Source material:

=-=-=

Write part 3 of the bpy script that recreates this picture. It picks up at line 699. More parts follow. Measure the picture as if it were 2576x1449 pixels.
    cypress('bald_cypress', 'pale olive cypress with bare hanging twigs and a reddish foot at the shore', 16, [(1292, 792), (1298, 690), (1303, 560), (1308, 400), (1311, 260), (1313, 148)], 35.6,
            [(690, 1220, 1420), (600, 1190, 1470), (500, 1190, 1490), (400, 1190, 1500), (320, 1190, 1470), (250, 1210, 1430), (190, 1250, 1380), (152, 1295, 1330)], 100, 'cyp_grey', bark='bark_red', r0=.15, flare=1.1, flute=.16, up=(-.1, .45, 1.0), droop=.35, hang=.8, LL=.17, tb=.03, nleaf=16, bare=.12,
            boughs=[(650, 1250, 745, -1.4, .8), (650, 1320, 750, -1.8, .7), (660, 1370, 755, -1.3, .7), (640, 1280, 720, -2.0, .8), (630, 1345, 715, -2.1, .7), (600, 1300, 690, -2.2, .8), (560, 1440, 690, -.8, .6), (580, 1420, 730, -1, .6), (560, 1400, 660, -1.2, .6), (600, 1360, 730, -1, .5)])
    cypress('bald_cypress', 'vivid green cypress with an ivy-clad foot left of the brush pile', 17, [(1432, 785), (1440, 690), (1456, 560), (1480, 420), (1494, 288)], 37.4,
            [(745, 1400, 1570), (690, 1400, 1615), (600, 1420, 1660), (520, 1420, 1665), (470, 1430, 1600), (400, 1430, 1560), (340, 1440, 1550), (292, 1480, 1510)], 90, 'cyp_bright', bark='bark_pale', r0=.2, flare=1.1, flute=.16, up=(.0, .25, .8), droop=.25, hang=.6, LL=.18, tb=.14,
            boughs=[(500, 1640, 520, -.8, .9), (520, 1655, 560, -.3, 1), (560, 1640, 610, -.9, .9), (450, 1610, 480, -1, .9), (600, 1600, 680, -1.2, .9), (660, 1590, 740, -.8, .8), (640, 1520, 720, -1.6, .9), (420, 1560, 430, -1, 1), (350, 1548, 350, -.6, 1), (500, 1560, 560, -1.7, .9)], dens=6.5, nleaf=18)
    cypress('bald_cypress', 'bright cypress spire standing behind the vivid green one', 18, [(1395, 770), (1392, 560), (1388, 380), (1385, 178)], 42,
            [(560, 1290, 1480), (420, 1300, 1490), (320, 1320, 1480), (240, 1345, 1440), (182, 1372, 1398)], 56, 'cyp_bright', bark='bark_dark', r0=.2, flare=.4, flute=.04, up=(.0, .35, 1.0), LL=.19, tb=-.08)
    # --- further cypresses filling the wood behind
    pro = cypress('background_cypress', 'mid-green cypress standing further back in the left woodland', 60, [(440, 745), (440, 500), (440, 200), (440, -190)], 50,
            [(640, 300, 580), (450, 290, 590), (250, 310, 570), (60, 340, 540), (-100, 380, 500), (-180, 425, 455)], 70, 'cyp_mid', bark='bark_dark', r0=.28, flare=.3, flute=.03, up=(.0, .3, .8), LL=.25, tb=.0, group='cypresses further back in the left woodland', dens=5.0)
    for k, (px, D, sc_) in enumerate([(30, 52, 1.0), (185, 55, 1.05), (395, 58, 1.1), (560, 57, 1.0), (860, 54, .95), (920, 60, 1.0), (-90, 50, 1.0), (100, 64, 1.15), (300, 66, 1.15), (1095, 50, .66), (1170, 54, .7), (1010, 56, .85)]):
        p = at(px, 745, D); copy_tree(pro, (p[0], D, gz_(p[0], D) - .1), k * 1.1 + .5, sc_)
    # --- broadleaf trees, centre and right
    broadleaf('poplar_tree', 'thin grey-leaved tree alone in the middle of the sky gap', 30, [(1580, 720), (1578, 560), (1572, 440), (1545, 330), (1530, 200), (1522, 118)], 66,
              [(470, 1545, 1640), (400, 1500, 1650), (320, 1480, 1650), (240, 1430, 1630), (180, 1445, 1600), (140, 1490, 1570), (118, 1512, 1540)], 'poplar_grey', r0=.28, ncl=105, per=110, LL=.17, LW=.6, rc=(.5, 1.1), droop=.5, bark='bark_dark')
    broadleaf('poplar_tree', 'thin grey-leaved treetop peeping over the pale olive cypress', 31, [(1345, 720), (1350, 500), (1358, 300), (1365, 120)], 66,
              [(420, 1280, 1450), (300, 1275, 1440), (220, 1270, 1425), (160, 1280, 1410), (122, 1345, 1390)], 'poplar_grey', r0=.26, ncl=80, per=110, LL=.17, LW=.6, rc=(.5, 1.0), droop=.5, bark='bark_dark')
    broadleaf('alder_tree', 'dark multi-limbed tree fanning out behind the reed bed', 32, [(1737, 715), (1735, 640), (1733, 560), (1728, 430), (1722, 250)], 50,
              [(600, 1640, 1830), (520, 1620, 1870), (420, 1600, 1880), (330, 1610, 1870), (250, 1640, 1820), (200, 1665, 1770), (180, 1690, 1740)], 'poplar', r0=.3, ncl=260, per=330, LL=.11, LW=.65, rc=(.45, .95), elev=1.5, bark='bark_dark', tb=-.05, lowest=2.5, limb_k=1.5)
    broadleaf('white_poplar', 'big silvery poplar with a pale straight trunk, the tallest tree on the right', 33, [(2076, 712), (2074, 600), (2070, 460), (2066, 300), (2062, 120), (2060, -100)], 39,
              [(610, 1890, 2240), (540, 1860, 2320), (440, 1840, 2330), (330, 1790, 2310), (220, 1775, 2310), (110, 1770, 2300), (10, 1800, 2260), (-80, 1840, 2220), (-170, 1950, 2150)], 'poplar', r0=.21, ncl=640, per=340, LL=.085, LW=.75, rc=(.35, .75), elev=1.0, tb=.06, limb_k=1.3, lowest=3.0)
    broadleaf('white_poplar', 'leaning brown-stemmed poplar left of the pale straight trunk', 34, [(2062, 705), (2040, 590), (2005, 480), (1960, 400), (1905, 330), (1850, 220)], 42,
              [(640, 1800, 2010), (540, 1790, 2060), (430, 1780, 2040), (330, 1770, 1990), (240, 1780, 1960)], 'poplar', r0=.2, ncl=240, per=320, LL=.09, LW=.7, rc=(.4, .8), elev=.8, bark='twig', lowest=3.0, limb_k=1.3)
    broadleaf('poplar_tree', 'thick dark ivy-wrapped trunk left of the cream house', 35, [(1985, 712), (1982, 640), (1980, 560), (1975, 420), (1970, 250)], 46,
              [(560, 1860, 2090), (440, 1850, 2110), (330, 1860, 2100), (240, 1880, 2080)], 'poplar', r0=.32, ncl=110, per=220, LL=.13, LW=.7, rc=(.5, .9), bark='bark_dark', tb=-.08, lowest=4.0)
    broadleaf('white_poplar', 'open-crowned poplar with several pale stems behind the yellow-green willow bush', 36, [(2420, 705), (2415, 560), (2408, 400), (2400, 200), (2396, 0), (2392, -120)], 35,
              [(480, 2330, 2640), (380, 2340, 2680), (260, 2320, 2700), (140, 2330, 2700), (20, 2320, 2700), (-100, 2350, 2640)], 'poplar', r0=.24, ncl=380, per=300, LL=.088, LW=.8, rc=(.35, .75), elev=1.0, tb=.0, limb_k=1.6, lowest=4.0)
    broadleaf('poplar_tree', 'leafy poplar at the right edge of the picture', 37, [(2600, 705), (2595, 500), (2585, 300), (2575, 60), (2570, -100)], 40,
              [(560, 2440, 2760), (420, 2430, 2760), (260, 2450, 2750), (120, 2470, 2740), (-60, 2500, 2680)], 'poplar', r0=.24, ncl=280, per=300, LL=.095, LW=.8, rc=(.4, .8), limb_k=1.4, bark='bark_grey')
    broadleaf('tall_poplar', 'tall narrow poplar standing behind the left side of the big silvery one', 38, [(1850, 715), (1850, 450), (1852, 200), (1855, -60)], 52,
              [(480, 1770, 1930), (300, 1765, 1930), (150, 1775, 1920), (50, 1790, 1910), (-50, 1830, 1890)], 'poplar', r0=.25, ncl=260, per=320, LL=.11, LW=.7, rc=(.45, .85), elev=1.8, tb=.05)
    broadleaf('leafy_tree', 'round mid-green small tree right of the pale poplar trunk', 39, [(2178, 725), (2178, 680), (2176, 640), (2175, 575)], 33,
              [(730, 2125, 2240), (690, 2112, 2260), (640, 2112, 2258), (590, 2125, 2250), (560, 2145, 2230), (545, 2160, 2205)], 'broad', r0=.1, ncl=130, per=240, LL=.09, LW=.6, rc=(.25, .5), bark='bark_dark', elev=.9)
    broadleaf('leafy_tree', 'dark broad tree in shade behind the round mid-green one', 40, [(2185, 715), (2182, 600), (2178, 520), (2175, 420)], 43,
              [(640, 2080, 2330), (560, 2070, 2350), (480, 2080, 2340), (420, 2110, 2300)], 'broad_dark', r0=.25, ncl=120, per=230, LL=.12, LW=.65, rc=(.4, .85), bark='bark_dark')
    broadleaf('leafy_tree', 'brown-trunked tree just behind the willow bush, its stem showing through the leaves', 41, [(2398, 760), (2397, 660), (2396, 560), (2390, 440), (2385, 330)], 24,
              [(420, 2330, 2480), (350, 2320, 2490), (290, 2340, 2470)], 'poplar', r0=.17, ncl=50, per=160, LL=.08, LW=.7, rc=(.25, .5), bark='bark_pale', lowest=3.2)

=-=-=

Objective: Give the number of lines in the listing above that contain "picture", and nothing else.

Solved exercise: 2